Poderá parecer quase disparatado invocar o ultimato inglês de 1890,
mandado ao Governo de Portugal, para o ligar à Grande Guerra e à disparidade de
posições políticas adoptadas entre nós quanto à participação no conflito bélico.
Contudo, o disparate desfaz-se em
poucas palavras, carecendo só de ser explicado.
Recordemos o quanto foi traumática, no começo da última dezena de anos do
século XIX, para os cidadãos politicamente conscientes, a atitude da
Grã-Bretanha a propósito da intenção de Portugal reivindicar para si uma
parcela de território africano, que já Londres considerava sua, por direito de
ocupação anterior. O brutal aviso feito pelo Governo de Sua Majestade Britânica
ao seu mais que fraco aliado correspondeu não só à ofensa que um amigo faz a
outro quando o ameaça de retaliações incapazes de suportar como, também, à
impudica atitude de prometer pancada a quem jamais terá corpo, cara, físico
para aguentar um mínimo encontrão! Mais do que a ameaça, em Portugal sentiu-se
a pequenez miseranda a que se havia chegado quatrocentos anos depois de se ter
dividido, com a Espanha, em duas metades, o poder de ocupar o planeta Terra
naquilo que era desconhecido da, então, ainda limitada Inglaterra. A população
com alguma ilustração intelectual acordou espavorida perante a humilhante
atitude de uma Grã-Bretanha impante e poderosa da sua capacidade industrial e da
incomparável máquina comercial, que levava a todo o mundo os produtos
fabricados pelos seus mais que explorados operários. Não foi uma bofetada dada
com luva de pelica calçada, mas um burro boçal, que acertou em cheio na parte
nevrálgica de um Estado que, empenhado e falido, se debatia para ainda se
apresentar na Europa e no mundo com alguma dignidade, escondendo sob a casaca
puída os andrajos impostos por incapacidades e faltas inultrapassáveis.
Foi tão forte o sentimento que, entre outras reacções anti-britânicas, se
compôs um hino de revolta inspirado nos valores passados e apelando para a
força anímica de um Povo, supunha-se, capaz de sobrepujar, apoiado na coragem,
as desditas da miséria. E também se deixou de ensinar nos liceus o idioma
inglês! Se havia já na época fundamentos para desconfiar da honestidade de
princípios da Inglaterra, eles avolumaram-se, levando a que à velha aliada se
lhe chamasse Pérfida Albion, repescando
assim a designação criada, no século XVIII, pelo poeta e diplomata francês de
origem aragonesa Augustin Louis Marie de Ximénès, morto em 1817.

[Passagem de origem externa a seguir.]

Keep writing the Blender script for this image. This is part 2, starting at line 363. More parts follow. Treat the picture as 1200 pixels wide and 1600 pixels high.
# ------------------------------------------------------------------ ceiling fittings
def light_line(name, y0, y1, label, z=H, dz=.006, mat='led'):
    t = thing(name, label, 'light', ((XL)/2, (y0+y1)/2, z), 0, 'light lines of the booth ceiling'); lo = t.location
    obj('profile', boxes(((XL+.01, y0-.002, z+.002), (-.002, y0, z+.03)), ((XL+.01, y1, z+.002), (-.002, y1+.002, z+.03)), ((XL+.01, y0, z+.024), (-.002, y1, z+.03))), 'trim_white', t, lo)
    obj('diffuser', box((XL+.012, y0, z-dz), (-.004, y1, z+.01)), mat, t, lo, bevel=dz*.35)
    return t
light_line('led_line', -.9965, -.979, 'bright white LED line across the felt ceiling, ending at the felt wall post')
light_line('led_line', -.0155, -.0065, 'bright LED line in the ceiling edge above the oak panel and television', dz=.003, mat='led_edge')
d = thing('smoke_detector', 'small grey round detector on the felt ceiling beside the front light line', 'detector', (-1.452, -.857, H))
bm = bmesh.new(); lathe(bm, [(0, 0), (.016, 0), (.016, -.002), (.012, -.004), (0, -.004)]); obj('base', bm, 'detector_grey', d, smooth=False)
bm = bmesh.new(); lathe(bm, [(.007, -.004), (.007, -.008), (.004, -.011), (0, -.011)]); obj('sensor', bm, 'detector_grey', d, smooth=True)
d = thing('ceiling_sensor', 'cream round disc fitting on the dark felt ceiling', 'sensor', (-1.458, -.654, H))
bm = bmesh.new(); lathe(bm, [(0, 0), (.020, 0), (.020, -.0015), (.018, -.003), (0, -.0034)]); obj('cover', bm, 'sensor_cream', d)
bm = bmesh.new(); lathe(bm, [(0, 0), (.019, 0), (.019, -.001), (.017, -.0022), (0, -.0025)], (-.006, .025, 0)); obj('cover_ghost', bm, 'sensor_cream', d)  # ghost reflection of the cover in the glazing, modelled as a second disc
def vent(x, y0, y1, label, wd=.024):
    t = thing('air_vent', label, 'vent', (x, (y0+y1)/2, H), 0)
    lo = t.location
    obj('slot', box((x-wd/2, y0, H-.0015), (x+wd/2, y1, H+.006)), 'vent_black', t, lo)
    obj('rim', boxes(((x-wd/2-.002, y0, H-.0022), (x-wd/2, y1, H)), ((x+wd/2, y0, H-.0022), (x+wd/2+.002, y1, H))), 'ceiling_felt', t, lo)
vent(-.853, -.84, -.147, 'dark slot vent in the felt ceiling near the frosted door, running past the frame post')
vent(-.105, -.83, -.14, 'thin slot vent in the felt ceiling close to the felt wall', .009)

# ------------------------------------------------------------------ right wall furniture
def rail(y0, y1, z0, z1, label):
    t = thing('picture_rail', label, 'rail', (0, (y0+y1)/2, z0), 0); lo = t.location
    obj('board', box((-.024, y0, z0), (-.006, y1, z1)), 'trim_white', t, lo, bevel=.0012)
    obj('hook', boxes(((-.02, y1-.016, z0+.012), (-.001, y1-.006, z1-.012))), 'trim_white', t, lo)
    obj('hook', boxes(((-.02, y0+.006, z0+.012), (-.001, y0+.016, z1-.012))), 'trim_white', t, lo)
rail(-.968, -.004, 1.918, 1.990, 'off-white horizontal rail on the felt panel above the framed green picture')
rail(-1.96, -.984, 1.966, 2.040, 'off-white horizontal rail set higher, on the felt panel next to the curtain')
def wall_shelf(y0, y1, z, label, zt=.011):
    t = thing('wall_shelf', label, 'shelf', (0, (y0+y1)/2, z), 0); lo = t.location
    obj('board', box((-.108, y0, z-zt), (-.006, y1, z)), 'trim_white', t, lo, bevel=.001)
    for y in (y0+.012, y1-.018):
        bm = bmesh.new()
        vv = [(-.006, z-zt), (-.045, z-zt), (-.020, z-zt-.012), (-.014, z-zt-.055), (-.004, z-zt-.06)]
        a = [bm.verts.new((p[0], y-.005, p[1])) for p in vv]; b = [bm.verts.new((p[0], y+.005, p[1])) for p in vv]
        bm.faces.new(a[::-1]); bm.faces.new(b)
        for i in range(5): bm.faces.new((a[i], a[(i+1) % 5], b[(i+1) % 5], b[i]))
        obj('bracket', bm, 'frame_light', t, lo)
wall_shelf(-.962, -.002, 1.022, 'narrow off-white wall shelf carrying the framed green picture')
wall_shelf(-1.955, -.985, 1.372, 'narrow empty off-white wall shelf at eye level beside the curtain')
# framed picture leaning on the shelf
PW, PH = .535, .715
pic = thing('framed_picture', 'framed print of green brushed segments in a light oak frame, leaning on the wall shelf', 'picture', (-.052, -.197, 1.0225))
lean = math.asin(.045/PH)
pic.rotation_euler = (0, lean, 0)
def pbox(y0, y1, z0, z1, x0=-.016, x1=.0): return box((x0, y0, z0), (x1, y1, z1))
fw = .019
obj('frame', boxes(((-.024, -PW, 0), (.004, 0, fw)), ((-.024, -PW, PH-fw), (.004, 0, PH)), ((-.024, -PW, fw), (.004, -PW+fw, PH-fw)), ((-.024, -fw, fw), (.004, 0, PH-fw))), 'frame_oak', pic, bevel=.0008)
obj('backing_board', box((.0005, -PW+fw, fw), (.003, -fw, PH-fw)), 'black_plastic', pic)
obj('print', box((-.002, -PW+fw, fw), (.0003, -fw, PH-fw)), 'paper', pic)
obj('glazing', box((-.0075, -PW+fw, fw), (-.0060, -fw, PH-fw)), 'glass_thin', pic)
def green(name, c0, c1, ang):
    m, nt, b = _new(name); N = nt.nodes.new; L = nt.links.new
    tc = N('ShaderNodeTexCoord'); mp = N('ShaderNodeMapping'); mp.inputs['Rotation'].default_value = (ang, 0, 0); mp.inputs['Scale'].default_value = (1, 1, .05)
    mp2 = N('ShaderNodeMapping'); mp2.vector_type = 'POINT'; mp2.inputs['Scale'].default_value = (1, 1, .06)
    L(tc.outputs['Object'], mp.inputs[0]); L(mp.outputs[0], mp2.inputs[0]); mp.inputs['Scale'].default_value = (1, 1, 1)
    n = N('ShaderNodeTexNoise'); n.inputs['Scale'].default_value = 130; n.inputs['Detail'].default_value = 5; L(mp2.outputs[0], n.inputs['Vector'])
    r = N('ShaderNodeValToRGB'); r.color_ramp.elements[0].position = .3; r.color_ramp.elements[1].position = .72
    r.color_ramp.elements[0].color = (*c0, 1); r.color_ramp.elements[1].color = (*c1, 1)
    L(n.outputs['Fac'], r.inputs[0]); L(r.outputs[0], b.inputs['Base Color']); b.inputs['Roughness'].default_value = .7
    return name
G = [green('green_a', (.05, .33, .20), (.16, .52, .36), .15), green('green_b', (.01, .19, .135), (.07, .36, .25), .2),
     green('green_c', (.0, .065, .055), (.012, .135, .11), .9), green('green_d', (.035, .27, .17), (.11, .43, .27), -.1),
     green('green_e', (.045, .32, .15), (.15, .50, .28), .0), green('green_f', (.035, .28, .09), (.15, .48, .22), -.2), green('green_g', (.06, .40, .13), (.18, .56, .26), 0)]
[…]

E não eram vãs as suspeições, pois, em 1898, com restrito conhecimento
nos meios diplomáticos e políticos nacionais, Londres e Berlim, a troco da
redução ou paragem do programa germânico de construção de uma poderosa marinha
de guerra, se amanhou a partilha das mais ricas colónias africanas portuguesas
acobertada armadilha por um volumoso empréstimo financeiro a ceder pelos bancos
britânicos e alemãs ao carecido Portugal. Salvou-nos do esbulho a França,
então, ainda não entendida com a Grã-Bretanha.
Mas que herança receberam os políticos nacionais para, em 1914, quando a
Grande Guerra começou na Europa, ligarem o já temporalmente distante Ultimato
ao recente conflito militar?
A resposta obtemo-la hoje se nos debruçarmos atentamente sobre as
biografias desses homens e lhe fixarmos as idades! Muitos deles tinham vinte
anos, um pouco menos ou um pouco mais, quando a Inglaterra ofendeu gravemente a
honra de um Portugal quase sempre submisso perante a grandeza britânica. E
esses homens transportavam ainda na memória a dor do boçal murro mais
semelhante ao coice de uma besta sem outro merecimento do que o de estar bem
ajaezada e alimentada para servir os gordos capitalistas desse reino tão
perverso quanto manhoso. Infelizmente, diz-se entre nós, a memória é sempre
curta quando a falta de vergonha é sempre grande. Daí que, para bastantes
Portugueses, a lembrança do Ultimato se lhes tenha varrido como se um
conveniente ciclone lhes tivesse desmanchado os arrumos da lembrança.
Há sempre gente pronta a esquecer quando lembrar não é conveniente!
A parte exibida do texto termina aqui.